(Records with scene code)
+-------+
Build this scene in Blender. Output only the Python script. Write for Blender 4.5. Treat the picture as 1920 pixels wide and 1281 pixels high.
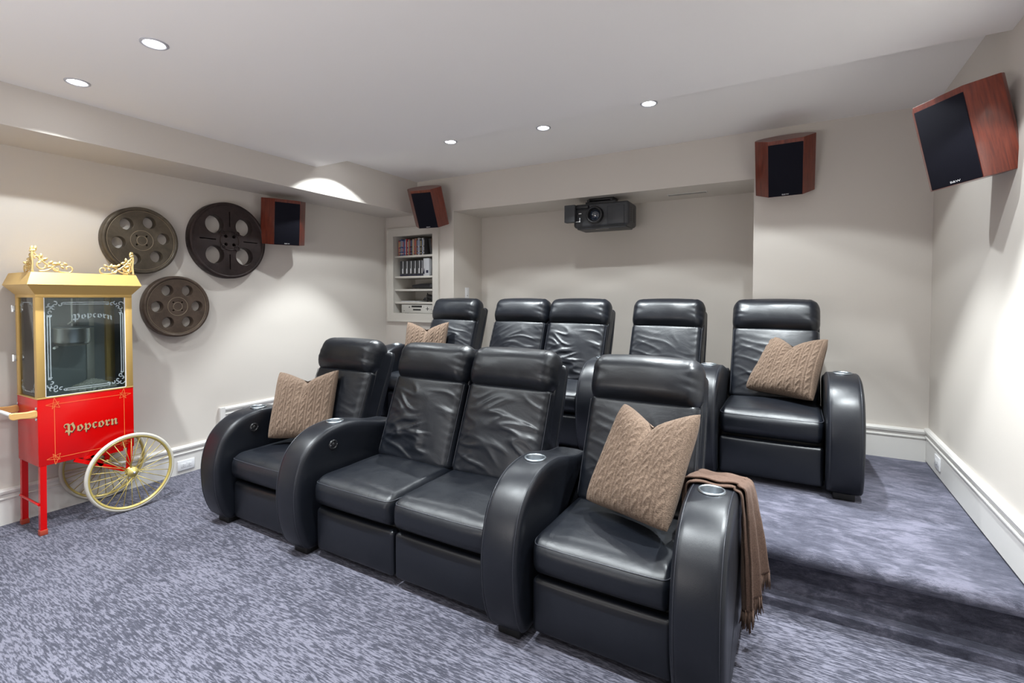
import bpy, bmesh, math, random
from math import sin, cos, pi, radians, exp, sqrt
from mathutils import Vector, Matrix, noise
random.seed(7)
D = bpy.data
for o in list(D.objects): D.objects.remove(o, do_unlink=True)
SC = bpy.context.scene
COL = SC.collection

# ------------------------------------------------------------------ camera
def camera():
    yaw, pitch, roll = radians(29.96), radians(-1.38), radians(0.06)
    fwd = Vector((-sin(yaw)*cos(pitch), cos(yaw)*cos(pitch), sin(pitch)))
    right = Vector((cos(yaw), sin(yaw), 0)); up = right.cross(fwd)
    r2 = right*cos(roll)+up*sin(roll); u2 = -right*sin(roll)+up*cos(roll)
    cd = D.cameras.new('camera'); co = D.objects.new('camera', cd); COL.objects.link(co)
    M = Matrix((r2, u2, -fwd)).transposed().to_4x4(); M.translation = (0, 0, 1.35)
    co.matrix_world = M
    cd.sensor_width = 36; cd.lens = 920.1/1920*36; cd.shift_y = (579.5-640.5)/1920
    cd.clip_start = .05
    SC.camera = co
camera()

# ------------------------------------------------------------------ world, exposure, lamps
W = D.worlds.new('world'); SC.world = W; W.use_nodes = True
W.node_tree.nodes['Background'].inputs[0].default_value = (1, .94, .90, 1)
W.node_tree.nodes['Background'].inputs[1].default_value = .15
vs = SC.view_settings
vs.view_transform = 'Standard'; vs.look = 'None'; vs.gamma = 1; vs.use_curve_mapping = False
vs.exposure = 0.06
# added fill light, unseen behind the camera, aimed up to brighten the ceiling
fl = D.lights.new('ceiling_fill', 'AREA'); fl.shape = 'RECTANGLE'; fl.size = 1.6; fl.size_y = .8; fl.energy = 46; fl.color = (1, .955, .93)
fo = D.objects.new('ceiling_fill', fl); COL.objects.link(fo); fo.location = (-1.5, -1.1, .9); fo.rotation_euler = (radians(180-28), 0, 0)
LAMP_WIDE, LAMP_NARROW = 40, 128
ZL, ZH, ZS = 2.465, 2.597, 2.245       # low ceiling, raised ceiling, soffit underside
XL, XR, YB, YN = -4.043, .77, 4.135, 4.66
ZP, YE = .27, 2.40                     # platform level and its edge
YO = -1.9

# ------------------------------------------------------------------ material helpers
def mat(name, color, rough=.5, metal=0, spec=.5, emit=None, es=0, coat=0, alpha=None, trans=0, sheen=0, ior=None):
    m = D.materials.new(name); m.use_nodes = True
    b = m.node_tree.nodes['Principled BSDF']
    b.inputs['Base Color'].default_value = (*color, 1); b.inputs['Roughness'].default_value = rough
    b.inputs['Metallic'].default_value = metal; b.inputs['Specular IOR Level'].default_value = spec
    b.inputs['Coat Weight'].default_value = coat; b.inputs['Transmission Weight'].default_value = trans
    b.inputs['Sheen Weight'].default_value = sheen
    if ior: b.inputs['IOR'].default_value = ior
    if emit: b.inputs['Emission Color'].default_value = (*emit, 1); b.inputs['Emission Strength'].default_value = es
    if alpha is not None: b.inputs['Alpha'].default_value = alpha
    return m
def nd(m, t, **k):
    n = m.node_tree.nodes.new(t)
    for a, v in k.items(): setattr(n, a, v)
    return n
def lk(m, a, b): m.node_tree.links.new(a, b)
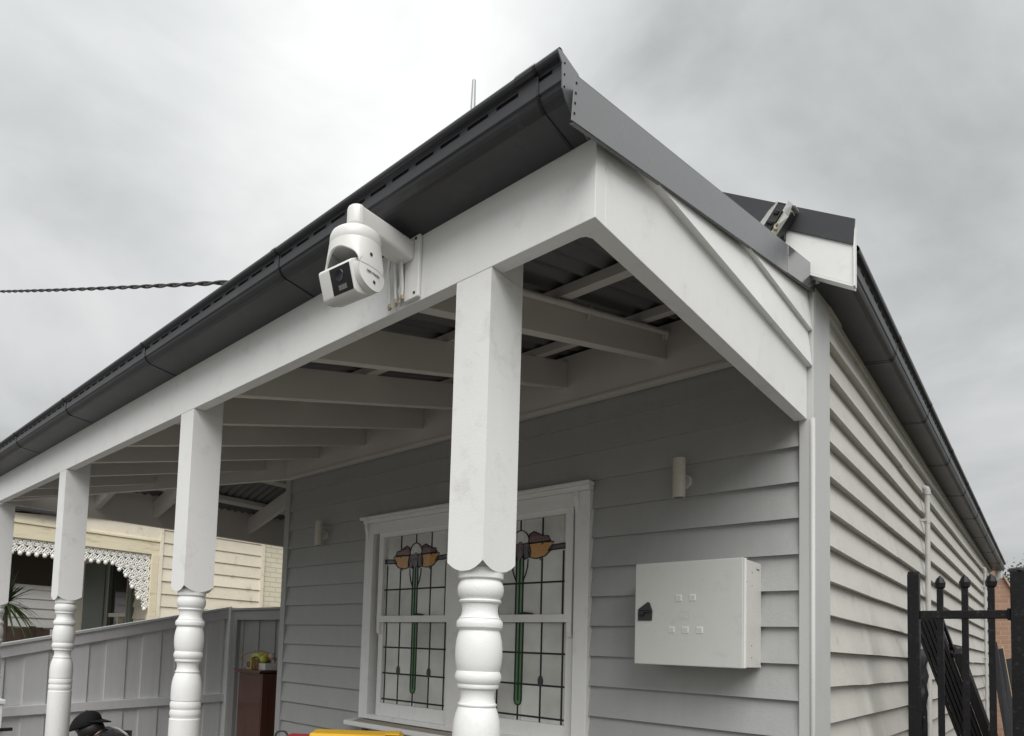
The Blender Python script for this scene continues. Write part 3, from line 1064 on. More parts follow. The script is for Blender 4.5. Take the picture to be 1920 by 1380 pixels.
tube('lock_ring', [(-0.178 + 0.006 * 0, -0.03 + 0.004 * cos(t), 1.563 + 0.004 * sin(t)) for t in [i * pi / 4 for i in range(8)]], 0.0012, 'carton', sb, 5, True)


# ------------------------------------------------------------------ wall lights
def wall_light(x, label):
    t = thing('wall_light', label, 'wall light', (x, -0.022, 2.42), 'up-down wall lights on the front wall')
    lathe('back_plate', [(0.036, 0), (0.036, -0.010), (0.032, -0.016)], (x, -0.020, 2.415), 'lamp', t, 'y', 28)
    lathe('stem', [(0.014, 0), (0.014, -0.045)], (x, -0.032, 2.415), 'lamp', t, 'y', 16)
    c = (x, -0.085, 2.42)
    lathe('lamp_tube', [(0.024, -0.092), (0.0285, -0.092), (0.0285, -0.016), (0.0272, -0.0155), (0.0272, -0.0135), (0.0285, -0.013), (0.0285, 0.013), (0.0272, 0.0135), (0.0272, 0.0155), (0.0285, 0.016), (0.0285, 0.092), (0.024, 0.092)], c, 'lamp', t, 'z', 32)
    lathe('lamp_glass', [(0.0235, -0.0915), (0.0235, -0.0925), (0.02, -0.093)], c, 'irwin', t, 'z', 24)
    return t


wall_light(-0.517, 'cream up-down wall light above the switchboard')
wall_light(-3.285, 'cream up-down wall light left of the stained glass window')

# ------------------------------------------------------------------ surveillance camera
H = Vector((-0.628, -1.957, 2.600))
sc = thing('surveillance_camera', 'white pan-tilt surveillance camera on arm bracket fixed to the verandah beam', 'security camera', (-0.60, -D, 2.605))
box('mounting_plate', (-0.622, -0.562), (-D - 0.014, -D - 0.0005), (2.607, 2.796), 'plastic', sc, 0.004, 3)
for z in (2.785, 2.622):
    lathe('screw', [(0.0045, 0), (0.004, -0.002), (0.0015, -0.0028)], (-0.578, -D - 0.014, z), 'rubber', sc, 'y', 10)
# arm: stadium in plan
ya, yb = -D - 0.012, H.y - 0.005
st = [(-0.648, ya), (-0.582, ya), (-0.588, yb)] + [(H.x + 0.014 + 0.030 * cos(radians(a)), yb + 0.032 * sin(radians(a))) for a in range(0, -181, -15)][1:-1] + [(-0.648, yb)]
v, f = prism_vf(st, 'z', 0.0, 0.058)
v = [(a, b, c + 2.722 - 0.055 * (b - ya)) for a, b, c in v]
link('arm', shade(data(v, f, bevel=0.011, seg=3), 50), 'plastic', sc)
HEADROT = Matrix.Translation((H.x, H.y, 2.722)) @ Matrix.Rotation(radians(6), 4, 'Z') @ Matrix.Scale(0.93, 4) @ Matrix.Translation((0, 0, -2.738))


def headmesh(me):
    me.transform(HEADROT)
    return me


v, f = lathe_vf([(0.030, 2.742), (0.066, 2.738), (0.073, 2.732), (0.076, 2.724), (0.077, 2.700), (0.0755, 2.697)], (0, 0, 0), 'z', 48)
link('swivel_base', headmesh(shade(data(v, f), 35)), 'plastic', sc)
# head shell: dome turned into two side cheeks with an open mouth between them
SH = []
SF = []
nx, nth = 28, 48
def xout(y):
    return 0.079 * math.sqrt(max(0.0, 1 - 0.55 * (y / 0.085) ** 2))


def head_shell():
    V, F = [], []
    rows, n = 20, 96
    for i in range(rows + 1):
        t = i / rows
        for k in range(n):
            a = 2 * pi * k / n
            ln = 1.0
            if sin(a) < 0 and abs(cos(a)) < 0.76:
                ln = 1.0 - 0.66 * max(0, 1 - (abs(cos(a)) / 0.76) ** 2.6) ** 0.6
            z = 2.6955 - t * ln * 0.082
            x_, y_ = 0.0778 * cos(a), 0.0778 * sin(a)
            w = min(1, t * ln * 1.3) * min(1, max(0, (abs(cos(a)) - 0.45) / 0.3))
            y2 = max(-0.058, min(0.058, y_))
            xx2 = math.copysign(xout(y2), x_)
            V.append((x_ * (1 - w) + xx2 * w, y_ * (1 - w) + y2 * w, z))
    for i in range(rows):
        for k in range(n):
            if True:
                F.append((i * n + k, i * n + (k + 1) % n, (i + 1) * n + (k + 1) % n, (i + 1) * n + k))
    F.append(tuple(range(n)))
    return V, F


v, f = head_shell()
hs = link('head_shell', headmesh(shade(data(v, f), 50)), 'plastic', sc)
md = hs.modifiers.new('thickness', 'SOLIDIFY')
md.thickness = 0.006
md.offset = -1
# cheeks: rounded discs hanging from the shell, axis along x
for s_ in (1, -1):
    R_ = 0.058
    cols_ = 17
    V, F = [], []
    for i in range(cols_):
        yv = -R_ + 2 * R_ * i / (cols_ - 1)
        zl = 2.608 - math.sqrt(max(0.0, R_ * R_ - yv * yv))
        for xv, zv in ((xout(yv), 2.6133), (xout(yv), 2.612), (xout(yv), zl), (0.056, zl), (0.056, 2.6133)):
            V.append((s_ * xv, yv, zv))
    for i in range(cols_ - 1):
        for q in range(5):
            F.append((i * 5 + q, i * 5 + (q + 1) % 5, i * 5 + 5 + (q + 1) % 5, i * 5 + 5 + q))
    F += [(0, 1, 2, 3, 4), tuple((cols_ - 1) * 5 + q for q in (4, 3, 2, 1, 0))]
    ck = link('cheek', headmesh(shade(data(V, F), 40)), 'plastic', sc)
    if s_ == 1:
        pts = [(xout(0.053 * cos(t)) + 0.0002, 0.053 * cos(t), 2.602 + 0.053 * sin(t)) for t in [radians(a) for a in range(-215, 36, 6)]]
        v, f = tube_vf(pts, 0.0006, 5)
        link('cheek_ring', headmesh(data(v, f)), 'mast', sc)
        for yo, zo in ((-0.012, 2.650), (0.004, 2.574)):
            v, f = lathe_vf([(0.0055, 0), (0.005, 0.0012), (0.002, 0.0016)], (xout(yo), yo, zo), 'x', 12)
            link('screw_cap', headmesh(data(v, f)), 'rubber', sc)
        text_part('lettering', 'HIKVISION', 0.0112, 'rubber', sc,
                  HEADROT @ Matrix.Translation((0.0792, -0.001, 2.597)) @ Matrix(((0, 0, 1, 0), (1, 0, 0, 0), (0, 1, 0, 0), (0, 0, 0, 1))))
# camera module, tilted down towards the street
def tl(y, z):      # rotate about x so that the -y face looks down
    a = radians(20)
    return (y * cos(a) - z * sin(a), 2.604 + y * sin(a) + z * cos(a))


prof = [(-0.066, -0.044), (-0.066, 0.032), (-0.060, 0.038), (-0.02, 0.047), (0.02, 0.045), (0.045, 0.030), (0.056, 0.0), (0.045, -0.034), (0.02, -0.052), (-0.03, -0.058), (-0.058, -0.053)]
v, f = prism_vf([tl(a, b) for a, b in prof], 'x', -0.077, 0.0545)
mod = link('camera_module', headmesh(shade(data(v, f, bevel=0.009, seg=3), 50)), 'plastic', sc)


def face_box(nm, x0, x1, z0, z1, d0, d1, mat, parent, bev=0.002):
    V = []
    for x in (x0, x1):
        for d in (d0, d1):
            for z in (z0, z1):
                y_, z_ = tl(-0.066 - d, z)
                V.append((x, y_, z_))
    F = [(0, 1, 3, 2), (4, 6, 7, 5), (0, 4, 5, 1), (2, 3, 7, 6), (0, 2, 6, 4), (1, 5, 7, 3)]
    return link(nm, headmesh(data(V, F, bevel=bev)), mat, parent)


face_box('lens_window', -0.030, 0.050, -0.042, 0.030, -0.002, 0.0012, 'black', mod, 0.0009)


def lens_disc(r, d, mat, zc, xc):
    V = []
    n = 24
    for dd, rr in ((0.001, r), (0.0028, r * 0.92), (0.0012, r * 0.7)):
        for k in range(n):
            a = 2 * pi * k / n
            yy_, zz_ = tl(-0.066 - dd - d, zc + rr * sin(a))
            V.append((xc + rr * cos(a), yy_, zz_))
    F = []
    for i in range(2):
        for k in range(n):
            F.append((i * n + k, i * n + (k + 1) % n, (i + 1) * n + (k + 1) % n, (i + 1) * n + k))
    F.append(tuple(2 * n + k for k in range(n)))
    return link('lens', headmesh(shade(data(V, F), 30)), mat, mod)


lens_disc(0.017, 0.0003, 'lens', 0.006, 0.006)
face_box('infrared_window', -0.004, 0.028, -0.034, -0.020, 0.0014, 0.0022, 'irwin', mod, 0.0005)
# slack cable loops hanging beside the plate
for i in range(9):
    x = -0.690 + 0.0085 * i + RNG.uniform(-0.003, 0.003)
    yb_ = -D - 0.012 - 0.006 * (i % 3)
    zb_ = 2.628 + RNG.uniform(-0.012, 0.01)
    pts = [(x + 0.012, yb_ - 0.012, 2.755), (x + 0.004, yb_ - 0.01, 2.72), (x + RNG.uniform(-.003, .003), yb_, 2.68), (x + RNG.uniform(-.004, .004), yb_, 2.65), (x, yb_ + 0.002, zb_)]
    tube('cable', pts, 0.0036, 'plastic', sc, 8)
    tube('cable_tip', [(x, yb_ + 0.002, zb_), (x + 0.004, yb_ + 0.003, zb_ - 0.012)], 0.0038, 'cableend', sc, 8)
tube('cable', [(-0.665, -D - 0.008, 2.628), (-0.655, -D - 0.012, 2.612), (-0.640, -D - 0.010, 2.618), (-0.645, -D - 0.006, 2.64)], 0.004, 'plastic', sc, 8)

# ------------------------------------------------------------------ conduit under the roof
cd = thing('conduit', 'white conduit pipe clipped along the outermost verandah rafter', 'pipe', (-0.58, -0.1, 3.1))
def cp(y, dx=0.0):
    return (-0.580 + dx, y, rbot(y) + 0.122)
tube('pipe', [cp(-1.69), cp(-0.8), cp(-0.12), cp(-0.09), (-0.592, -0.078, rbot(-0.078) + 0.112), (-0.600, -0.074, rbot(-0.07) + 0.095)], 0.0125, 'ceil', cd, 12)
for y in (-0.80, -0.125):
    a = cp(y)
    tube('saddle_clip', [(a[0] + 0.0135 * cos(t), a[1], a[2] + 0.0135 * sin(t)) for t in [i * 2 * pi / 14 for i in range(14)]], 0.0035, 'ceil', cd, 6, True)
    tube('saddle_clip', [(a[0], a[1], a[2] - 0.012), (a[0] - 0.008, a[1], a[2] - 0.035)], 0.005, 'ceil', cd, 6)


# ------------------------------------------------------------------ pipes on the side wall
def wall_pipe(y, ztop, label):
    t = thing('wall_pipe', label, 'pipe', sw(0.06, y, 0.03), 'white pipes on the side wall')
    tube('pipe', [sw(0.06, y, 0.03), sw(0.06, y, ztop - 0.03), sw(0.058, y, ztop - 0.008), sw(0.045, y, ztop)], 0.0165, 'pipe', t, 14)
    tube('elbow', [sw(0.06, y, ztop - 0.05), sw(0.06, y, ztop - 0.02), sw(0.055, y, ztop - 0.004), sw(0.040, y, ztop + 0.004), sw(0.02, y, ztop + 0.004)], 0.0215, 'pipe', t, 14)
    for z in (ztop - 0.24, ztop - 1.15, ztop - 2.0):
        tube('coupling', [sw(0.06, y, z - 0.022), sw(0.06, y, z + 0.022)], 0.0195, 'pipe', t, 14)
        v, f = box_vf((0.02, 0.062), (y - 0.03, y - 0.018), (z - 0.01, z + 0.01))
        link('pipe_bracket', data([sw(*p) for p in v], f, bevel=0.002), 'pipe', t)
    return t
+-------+
▶ [Aim] Take the lines from the start of the material to the line with "COL = SC.collection", both included, and transcribe them exactly without the pictures.

▶ [Reply]
Build this scene in Blender. Output only the Python script. Write for Blender 4.5. Treat the picture as 1920 pixels wide and 1281 pixels high.
import bpy, bmesh, math, random
from math import sin, cos, pi, radians, exp, sqrt
from mathutils import Vector, Matrix, noise
random.seed(7)
D = bpy.data
for o in list(D.objects): D.objects.remove(o, do_unlink=True)
SC = bpy.context.scene
COL = SC.collection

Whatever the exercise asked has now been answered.